--- BEGIN Excerpted records ---

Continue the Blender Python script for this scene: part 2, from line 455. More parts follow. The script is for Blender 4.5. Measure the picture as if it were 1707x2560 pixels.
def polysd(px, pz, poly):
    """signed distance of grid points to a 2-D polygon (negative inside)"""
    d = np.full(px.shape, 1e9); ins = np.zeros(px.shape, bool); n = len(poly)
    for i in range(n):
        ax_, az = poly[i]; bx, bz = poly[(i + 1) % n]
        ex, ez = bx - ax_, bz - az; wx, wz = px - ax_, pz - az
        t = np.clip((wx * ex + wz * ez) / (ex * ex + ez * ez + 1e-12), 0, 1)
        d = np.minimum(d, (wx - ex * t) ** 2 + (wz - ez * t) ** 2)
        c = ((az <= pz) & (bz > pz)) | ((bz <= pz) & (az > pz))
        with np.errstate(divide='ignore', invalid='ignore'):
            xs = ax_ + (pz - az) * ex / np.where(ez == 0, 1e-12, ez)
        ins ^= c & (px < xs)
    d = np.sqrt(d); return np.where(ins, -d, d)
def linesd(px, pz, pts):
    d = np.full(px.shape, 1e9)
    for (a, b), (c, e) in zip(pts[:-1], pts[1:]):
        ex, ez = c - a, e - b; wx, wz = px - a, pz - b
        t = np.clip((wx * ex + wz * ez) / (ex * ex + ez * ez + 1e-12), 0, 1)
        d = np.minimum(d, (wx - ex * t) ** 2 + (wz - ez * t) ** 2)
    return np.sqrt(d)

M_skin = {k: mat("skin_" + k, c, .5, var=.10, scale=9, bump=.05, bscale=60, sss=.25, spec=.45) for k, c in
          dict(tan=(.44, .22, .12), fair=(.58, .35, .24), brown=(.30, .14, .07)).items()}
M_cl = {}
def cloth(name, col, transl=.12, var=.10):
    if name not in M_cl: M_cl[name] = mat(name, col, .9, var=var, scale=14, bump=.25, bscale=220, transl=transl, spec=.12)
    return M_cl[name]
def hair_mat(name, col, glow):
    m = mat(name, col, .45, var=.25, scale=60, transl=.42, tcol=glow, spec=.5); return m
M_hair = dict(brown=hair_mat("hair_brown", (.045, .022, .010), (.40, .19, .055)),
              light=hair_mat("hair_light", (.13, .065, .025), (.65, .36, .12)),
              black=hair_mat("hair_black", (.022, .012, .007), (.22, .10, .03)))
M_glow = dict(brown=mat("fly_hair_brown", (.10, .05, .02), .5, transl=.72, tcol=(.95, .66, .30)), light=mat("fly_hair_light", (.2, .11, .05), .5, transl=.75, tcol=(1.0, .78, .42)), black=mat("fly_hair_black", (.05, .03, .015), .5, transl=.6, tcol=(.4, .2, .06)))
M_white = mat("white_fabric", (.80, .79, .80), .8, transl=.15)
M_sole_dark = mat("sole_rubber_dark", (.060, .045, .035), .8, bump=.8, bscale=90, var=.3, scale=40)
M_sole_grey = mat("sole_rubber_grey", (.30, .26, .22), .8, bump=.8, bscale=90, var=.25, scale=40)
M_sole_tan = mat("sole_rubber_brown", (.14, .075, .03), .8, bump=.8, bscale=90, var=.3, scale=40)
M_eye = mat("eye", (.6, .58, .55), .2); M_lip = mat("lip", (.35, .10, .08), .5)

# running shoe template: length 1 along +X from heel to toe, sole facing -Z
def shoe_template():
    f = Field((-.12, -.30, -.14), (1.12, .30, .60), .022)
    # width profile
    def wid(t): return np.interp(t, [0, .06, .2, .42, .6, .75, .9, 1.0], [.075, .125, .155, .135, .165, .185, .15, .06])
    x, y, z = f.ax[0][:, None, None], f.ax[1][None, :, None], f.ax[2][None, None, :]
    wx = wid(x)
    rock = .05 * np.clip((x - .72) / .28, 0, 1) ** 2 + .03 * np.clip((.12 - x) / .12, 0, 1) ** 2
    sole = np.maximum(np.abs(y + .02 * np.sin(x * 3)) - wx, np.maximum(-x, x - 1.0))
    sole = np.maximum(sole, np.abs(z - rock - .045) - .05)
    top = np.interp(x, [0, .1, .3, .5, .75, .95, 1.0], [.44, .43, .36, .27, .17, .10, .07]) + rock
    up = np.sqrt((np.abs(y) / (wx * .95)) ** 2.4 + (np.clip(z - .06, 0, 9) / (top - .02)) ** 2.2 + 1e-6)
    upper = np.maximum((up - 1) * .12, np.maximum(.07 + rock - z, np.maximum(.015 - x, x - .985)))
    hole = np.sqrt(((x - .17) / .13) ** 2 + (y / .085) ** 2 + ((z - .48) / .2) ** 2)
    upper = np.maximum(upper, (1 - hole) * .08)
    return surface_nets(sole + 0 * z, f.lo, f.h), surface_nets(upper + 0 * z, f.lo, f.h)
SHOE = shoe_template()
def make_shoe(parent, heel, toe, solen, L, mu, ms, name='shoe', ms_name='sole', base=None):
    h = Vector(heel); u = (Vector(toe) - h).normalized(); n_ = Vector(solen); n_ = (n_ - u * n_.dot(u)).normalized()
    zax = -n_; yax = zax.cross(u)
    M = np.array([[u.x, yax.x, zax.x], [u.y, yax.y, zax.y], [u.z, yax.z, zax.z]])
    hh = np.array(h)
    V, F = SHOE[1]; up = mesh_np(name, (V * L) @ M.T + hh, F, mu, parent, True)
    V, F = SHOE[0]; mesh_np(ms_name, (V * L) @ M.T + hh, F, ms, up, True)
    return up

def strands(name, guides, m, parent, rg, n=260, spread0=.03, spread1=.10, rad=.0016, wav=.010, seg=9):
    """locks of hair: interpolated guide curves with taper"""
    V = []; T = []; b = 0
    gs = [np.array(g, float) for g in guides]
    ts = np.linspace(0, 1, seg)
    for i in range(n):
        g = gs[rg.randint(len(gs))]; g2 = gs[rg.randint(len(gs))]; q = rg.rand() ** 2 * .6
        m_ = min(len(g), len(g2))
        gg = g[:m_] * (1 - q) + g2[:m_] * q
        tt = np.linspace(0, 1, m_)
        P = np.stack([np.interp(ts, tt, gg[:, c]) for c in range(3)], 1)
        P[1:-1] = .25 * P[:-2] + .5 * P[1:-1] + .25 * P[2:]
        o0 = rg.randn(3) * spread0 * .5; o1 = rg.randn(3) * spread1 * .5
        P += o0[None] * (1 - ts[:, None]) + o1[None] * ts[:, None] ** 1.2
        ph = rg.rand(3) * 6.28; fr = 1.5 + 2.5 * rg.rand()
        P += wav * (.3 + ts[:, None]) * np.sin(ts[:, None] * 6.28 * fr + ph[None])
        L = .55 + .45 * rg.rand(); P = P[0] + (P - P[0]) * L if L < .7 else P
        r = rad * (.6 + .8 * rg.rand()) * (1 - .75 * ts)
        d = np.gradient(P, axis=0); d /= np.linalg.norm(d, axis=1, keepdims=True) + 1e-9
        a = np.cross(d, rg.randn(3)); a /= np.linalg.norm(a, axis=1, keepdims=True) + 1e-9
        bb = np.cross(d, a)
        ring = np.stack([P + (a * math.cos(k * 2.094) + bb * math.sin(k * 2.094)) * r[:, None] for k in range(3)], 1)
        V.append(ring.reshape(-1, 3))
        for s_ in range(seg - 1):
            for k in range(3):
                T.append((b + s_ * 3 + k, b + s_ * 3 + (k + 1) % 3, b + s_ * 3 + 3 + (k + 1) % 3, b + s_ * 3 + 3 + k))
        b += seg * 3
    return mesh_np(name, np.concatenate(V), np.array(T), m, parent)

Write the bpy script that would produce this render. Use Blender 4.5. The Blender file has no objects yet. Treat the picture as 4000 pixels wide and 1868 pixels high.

--- END Excerpted records ---

## Your instructions
Repeat the data in its entirety, character for character.

## Answer in full
Continue the Blender Python script for this scene: part 2, from line 455. More parts follow. The script is for Blender 4.5. Measure the picture as if it were 1707x2560 pixels.
def polysd(px, pz, poly):
    """signed distance of grid points to a 2-D polygon (negative inside)"""
    d = np.full(px.shape, 1e9); ins = np.zeros(px.shape, bool); n = len(poly)
    for i in range(n):
        ax_, az = poly[i]; bx, bz = poly[(i + 1) % n]
        ex, ez = bx - ax_, bz - az; wx, wz = px - ax_, pz - az
        t = np.clip((wx * ex + wz * ez) / (ex * ex + ez * ez + 1e-12), 0, 1)
        d = np.minimum(d, (wx - ex * t) ** 2 + (wz - ez * t) ** 2)
        c = ((az <= pz) & (bz > pz)) | ((bz <= pz) & (az > pz))
        with np.errstate(divide='ignore', invalid='ignore'):
            xs = ax_ + (pz - az) * ex / np.where(ez == 0, 1e-12, ez)
        ins ^= c & (px < xs)
    d = np.sqrt(d); return np.where(ins, -d, d)
def linesd(px, pz, pts):
    d = np.full(px.shape, 1e9)
    for (a, b), (c, e) in zip(pts[:-1], pts[1:]):
        ex, ez = c - a, e - b; wx, wz = px - a, pz - b
        t = np.clip((wx * ex + wz * ez) / (ex * ex + ez * ez + 1e-12), 0, 1)
        d = np.minimum(d, (wx - ex * t) ** 2 + (wz - ez * t) ** 2)
    return np.sqrt(d)

M_skin = {k: mat("skin_" + k, c, .5, var=.10, scale=9, bump=.05, bscale=60, sss=.25, spec=.45) for k, c in
          dict(tan=(.44, .22, .12), fair=(.58, .35, .24), brown=(.30, .14, .07)).items()}
M_cl = {}
def cloth(name, col, transl=.12, var=.10):
    if name not in M_cl: M_cl[name] = mat(name, col, .9, var=var, scale=14, bump=.25, bscale=220, transl=transl, spec=.12)
    return M_cl[name]
def hair_mat(name, col, glow):
    m = mat(name, col, .45, var=.25, scale=60, transl=.42, tcol=glow, spec=.5); return m
M_hair = dict(brown=hair_mat("hair_brown", (.045, .022, .010), (.40, .19, .055)),
              light=hair_mat("hair_light", (.13, .065, .025), (.65, .36, .12)),
              black=hair_mat("hair_black", (.022, .012, .007), (.22, .10, .03)))
M_glow = dict(brown=mat("fly_hair_brown", (.10, .05, .02), .5, transl=.72, tcol=(.95, .66, .30)), light=mat("fly_hair_light", (.2, .11, .05), .5, transl=.75, tcol=(1.0, .78, .42)), black=mat("fly_hair_black", (.05, .03, .015), .5, transl=.6, tcol=(.4, .2, .06)))
M_white = mat("white_fabric", (.80, .79, .80), .8, transl=.15)
M_sole_dark = mat("sole_rubber_dark", (.060, .045, .035), .8, bump=.8, bscale=90, var=.3, scale=40)
M_sole_grey = mat("sole_rubber_grey", (.30, .26, .22), .8, bump=.8, bscale=90, var=.25, scale=40)
M_sole_tan = mat("sole_rubber_brown", (.14, .075, .03), .8, bump=.8, bscale=90, var=.3, scale=40)
M_eye = mat("eye", (.6, .58, .55), .2); M_lip = mat("lip", (.35, .10, .08), .5)

# running shoe template: length 1 along +X from heel to toe, sole facing -Z
def shoe_template():
    f = Field((-.12, -.30, -.14), (1.12, .30, .60), .022)
    # width profile
    def wid(t): return np.interp(t, [0, .06, .2, .42, .6, .75, .9, 1.0], [.075, .125, .155, .135, .165, .185, .15, .06])
    x, y, z = f.ax[0][:, None, None], f.ax[1][None, :, None], f.ax[2][None, None, :]
    wx = wid(x)
    rock = .05 * np.clip((x - .72) / .28, 0, 1) ** 2 + .03 * np.clip((.12 - x) / .12, 0, 1) ** 2
    sole = np.maximum(np.abs(y + .02 * np.sin(x * 3)) - wx, np.maximum(-x, x - 1.0))
    sole = np.maximum(sole, np.abs(z - rock - .045) - .05)
    top = np.interp(x, [0, .1, .3, .5, .75, .95, 1.0], [.44, .43, .36, .27, .17, .10, .07]) + rock
    up = np.sqrt((np.abs(y) / (wx * .95)) ** 2.4 + (np.clip(z - .06, 0, 9) / (top - .02)) ** 2.2 + 1e-6)
    upper = np.maximum((up - 1) * .12, np.maximum(.07 + rock - z, np.maximum(.015 - x, x - .985)))
    hole = np.sqrt(((x - .17) / .13) ** 2 + (y / .085) ** 2 + ((z - .48) / .2) ** 2)
    upper = np.maximum(upper, (1 - hole) * .08)
    return surface_nets(sole + 0 * z, f.lo, f.h), surface_nets(upper + 0 * z, f.lo, f.h)
SHOE = shoe_template()
def make_shoe(parent, heel, toe, solen, L, mu, ms, name='shoe', ms_name='sole', base=None):
    h = Vector(heel); u = (Vector(toe) - h).normalized(); n_ = Vector(solen); n_ = (n_ - u * n_.dot(u)).normalized()
    zax = -n_; yax = zax.cross(u)
    M = np.array([[u.x, yax.x, zax.x], [u.y, yax.y, zax.y], [u.z, yax.z, zax.z]])
    hh = np.array(h)
    V, F = SHOE[1]; up = mesh_np(name, (V * L) @ M.T + hh, F, mu, parent, True)
    V, F = SHOE[0]; mesh_np(ms_name, (V * L) @ M.T + hh, F, ms, up, True)
    return up

def strands(name, guides, m, parent, rg, n=260, spread0=.03, spread1=.10, rad=.0016, wav=.010, seg=9):
    """locks of hair: interpolated guide curves with taper"""
    V = []; T = []; b = 0
    gs = [np.array(g, float) for g in guides]
    ts = np.linspace(0, 1, seg)
    for i in range(n):
        g = gs[rg.randint(len(gs))]; g2 = gs[rg.randint(len(gs))]; q = rg.rand() ** 2 * .6
        m_ = min(len(g), len(g2))
        gg = g[:m_] * (1 - q) + g2[:m_] * q
        tt = np.linspace(0, 1, m_)
        P = np.stack([np.interp(ts, tt, gg[:, c]) for c in range(3)], 1)
        P[1:-1] = .25 * P[:-2] + .5 * P[1:-1] + .25 * P[2:]
        o0 = rg.randn(3) * spread0 * .5; o1 = rg.randn(3) * spread1 * .5
        P += o0[None] * (1 - ts[:, None]) + o1[None] * ts[:, None] ** 1.2
        ph = rg.rand(3) * 6.28; fr = 1.5 + 2.5 * rg.rand()
        P += wav * (.3 + ts[:, None]) * np.sin(ts[:, None] * 6.28 * fr + ph[None])
        L = .55 + .45 * rg.rand(); P = P[0] + (P - P[0]) * L if L < .7 else P
        r = rad * (.6 + .8 * rg.rand()) * (1 - .75 * ts)
        d = np.gradient(P, axis=0); d /= np.linalg.norm(d, axis=1, keepdims=True) + 1e-9
        a = np.cross(d, rg.randn(3)); a /= np.linalg.norm(a, axis=1, keepdims=True) + 1e-9
        bb = np.cross(d, a)
        ring = np.stack([P + (a * math.cos(k * 2.094) + bb * math.sin(k * 2.094)) * r[:, None] for k in range(3)], 1)
        V.append(ring.reshape(-1, 3))
        for s_ in range(seg - 1):
            for k in range(3):
                T.append((b + s_ * 3 + k, b + s_ * 3 + (k + 1) % 3, b + s_ * 3 + 3 + (k + 1) % 3, b + s_ * 3 + 3 + k))
        b += seg * 3
    return mesh_np(name, np.concatenate(V), np.array(T), m, parent)

Write the bpy script that would produce this render. Use Blender 4.5. The Blender file has no objects yet. Treat the picture as 4000 pixels wide and 1868 pixels high.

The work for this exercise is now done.